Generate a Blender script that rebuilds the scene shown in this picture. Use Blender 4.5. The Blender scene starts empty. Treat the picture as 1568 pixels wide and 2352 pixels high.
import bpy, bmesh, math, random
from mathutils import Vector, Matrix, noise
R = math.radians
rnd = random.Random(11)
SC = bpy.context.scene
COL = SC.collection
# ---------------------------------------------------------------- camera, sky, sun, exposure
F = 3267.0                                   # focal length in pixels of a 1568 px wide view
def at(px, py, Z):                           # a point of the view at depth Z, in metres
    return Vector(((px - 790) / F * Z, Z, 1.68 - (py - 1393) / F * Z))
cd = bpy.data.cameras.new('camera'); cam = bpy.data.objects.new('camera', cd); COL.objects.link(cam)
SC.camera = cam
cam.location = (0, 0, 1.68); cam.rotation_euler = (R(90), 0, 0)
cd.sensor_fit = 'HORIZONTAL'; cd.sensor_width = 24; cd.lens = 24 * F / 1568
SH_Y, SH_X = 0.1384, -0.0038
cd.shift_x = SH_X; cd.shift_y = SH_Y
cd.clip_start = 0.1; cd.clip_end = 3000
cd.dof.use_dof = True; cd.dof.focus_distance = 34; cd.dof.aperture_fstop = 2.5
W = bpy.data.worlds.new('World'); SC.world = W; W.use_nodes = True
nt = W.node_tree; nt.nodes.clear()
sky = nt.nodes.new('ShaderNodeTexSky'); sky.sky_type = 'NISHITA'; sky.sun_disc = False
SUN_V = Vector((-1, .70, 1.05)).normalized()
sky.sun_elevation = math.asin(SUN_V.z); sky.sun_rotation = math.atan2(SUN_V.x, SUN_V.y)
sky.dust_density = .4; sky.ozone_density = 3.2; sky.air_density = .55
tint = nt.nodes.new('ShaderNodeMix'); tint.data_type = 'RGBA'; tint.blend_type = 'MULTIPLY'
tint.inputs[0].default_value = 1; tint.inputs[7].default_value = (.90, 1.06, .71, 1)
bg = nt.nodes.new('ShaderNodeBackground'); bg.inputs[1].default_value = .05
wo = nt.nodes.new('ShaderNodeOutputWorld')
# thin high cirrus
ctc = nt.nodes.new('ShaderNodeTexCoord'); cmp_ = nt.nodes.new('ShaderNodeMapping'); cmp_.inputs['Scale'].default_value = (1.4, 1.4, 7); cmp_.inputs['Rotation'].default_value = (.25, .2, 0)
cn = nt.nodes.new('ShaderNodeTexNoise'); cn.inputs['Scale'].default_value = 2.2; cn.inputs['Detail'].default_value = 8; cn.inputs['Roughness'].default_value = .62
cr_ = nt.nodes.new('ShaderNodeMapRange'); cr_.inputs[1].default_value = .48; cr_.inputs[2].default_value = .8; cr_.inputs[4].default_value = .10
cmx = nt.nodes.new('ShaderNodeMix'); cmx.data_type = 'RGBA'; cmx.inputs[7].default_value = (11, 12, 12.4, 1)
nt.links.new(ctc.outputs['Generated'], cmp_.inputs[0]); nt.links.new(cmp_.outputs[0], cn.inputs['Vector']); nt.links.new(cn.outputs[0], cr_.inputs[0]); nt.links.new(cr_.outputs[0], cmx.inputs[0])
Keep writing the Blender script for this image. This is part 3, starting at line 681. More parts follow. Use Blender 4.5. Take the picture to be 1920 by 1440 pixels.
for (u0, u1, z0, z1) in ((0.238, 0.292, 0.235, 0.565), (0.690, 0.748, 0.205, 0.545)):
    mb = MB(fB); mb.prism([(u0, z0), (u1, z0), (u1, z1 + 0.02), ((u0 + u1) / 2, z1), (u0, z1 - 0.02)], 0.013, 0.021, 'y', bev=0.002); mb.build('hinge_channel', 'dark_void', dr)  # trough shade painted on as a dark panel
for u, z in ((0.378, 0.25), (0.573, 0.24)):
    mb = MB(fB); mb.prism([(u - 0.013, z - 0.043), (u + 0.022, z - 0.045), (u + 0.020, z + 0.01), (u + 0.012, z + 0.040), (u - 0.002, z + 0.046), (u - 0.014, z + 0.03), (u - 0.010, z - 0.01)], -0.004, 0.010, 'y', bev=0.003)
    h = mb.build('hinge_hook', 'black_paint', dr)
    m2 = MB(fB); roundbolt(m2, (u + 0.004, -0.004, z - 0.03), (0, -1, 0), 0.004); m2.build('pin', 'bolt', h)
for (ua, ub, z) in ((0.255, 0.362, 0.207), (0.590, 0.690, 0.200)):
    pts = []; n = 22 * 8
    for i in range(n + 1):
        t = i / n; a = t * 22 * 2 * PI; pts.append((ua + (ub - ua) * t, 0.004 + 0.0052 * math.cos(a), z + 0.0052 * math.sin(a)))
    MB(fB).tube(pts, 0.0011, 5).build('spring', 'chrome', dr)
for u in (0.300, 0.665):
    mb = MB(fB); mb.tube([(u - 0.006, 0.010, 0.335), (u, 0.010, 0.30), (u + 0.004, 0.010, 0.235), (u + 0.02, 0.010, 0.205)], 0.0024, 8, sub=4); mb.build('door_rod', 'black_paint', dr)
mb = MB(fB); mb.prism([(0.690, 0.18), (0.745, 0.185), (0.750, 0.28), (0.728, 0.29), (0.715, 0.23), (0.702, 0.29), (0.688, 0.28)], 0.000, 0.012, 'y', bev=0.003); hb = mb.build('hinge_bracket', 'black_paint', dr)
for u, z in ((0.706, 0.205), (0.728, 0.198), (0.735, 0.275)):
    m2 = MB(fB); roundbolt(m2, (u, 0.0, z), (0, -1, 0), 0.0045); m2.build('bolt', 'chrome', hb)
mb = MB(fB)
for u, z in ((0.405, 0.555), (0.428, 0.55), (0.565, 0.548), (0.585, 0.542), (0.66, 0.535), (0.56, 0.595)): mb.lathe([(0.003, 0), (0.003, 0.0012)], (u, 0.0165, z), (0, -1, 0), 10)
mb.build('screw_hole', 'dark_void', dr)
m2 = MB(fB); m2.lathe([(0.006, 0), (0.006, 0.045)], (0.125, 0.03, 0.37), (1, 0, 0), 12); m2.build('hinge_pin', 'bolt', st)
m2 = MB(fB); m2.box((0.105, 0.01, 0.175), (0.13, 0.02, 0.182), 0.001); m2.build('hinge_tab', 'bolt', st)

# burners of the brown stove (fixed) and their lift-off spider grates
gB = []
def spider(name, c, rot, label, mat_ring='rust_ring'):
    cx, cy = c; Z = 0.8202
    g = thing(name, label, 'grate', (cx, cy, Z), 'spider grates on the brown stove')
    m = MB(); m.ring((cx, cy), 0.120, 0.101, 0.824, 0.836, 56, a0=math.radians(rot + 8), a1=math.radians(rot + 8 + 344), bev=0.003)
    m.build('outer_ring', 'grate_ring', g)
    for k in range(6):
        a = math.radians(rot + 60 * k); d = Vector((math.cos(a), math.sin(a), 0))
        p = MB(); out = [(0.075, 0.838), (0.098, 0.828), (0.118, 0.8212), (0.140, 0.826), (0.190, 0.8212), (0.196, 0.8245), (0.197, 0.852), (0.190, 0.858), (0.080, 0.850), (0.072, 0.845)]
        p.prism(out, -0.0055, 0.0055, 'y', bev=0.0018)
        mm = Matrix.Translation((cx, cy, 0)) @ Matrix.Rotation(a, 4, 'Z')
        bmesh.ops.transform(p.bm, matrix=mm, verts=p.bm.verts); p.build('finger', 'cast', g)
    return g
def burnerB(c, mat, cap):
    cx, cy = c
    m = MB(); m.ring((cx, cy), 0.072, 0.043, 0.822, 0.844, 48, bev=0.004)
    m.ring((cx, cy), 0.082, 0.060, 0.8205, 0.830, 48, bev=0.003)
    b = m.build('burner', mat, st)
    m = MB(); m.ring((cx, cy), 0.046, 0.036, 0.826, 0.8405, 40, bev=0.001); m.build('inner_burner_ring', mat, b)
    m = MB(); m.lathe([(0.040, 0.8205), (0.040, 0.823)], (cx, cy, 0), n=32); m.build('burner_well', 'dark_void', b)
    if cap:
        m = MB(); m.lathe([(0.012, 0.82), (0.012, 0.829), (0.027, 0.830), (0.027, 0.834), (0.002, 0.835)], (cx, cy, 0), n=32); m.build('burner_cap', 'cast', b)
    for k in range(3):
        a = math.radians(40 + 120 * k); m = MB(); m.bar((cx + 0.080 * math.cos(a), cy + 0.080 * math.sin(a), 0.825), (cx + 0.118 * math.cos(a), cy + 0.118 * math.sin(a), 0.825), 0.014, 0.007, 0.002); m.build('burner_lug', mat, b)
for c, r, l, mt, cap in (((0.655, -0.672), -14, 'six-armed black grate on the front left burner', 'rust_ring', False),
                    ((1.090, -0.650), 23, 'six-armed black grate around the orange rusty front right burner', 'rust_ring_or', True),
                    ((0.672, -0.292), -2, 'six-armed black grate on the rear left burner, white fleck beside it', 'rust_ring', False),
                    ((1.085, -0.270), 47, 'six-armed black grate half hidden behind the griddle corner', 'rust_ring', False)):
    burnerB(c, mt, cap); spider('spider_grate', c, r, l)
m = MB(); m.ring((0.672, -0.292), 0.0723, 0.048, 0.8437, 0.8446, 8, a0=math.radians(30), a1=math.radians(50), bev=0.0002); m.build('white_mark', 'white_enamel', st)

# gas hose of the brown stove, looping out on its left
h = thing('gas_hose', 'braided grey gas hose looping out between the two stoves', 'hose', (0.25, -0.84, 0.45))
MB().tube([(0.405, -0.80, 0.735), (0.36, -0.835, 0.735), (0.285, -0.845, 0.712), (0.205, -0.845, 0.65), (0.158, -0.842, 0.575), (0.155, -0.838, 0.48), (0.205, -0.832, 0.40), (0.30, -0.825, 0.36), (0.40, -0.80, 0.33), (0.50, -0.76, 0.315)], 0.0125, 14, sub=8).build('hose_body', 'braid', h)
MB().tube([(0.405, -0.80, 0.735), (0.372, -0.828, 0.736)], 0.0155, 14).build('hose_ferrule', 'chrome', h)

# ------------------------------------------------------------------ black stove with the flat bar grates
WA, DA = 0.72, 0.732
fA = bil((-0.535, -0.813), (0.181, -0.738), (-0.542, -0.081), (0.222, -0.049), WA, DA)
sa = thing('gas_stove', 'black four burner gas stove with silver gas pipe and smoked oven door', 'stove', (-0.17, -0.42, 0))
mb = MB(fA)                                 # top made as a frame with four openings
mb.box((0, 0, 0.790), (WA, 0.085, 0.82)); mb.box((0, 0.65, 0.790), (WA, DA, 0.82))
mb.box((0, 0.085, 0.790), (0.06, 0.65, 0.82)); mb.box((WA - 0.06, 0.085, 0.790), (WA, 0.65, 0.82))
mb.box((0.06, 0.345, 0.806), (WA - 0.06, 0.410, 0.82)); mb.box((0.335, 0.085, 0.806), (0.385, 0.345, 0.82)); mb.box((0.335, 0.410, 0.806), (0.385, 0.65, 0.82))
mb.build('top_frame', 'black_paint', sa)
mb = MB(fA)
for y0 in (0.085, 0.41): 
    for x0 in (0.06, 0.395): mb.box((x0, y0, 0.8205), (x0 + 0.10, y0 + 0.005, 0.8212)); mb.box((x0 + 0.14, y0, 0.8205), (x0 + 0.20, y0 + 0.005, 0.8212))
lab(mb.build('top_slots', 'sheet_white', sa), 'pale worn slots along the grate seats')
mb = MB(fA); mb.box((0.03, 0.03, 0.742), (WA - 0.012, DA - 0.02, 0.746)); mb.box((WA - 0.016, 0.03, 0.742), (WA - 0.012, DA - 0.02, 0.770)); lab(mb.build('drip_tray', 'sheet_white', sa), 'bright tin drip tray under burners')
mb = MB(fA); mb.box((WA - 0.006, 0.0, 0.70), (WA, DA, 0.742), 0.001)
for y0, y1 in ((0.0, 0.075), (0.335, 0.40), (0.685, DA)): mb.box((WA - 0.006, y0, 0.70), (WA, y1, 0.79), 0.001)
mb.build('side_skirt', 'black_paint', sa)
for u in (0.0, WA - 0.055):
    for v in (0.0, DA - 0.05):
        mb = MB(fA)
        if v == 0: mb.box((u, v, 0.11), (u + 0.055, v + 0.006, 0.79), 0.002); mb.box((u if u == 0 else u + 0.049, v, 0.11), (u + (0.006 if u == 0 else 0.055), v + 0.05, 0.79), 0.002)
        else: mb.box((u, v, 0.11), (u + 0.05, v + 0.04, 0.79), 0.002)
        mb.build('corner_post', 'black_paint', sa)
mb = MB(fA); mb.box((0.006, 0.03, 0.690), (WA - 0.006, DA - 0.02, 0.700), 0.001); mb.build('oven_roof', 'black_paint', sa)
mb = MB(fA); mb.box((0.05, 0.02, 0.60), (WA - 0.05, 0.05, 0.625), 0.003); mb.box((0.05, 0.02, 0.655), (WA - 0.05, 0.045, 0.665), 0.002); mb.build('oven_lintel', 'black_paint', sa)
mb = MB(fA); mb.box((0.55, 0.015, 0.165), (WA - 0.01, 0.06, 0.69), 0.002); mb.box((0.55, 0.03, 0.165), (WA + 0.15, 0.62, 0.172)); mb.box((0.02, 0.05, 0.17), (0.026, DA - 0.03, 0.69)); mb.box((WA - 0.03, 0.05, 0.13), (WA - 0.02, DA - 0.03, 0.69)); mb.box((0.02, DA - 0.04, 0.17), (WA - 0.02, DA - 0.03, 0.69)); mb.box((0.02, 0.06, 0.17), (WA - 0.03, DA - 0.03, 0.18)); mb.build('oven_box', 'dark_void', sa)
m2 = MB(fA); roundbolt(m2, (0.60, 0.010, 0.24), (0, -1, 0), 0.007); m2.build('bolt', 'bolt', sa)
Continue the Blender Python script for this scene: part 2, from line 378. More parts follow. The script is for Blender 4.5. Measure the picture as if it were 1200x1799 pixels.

++++++++++

__WHAT THE TASK ASKS__.
Everything from the line with "Keep writing the" through the line with "m2.build('hinge_tab', 'bolt', st)" is to be output exactly; leave out all other lines.

__IN RESPONSE__.
Keep writing the Blender script for this image. This is part 3, starting at line 681. More parts follow. Use Blender 4.5. Take the picture to be 1920 by 1440 pixels.
for (u0, u1, z0, z1) in ((0.238, 0.292, 0.235, 0.565), (0.690, 0.748, 0.205, 0.545)):
    mb = MB(fB); mb.prism([(u0, z0), (u1, z0), (u1, z1 + 0.02), ((u0 + u1) / 2, z1), (u0, z1 - 0.02)], 0.013, 0.021, 'y', bev=0.002); mb.build('hinge_channel', 'dark_void', dr)  # trough shade painted on as a dark panel
for u, z in ((0.378, 0.25), (0.573, 0.24)):
    mb = MB(fB); mb.prism([(u - 0.013, z - 0.043), (u + 0.022, z - 0.045), (u + 0.020, z + 0.01), (u + 0.012, z + 0.040), (u - 0.002, z + 0.046), (u - 0.014, z + 0.03), (u - 0.010, z - 0.01)], -0.004, 0.010, 'y', bev=0.003)
    h = mb.build('hinge_hook', 'black_paint', dr)
    m2 = MB(fB); roundbolt(m2, (u + 0.004, -0.004, z - 0.03), (0, -1, 0), 0.004); m2.build('pin', 'bolt', h)
for (ua, ub, z) in ((0.255, 0.362, 0.207), (0.590, 0.690, 0.200)):
    pts = []; n = 22 * 8
    for i in range(n + 1):
        t = i / n; a = t * 22 * 2 * PI; pts.append((ua + (ub - ua) * t, 0.004 + 0.0052 * math.cos(a), z + 0.0052 * math.sin(a)))
    MB(fB).tube(pts, 0.0011, 5).build('spring', 'chrome', dr)
for u in (0.300, 0.665):
    mb = MB(fB); mb.tube([(u - 0.006, 0.010, 0.335), (u, 0.010, 0.30), (u + 0.004, 0.010, 0.235), (u + 0.02, 0.010, 0.205)], 0.0024, 8, sub=4); mb.build('door_rod', 'black_paint', dr)
mb = MB(fB); mb.prism([(0.690, 0.18), (0.745, 0.185), (0.750, 0.28), (0.728, 0.29), (0.715, 0.23), (0.702, 0.29), (0.688, 0.28)], 0.000, 0.012, 'y', bev=0.003); hb = mb.build('hinge_bracket', 'black_paint', dr)
for u, z in ((0.706, 0.205), (0.728, 0.198), (0.735, 0.275)):
    m2 = MB(fB); roundbolt(m2, (u, 0.0, z), (0, -1, 0), 0.0045); m2.build('bolt', 'chrome', hb)
mb = MB(fB)
for u, z in ((0.405, 0.555), (0.428, 0.55), (0.565, 0.548), (0.585, 0.542), (0.66, 0.535), (0.56, 0.595)): mb.lathe([(0.003, 0), (0.003, 0.0012)], (u, 0.0165, z), (0, -1, 0), 10)
mb.build('screw_hole', 'dark_void', dr)
m2 = MB(fB); m2.lathe([(0.006, 0), (0.006, 0.045)], (0.125, 0.03, 0.37), (1, 0, 0), 12); m2.build('hinge_pin', 'bolt', st)
m2 = MB(fB); m2.box((0.105, 0.01, 0.175), (0.13, 0.02, 0.182), 0.001); m2.build('hinge_tab', 'bolt', st)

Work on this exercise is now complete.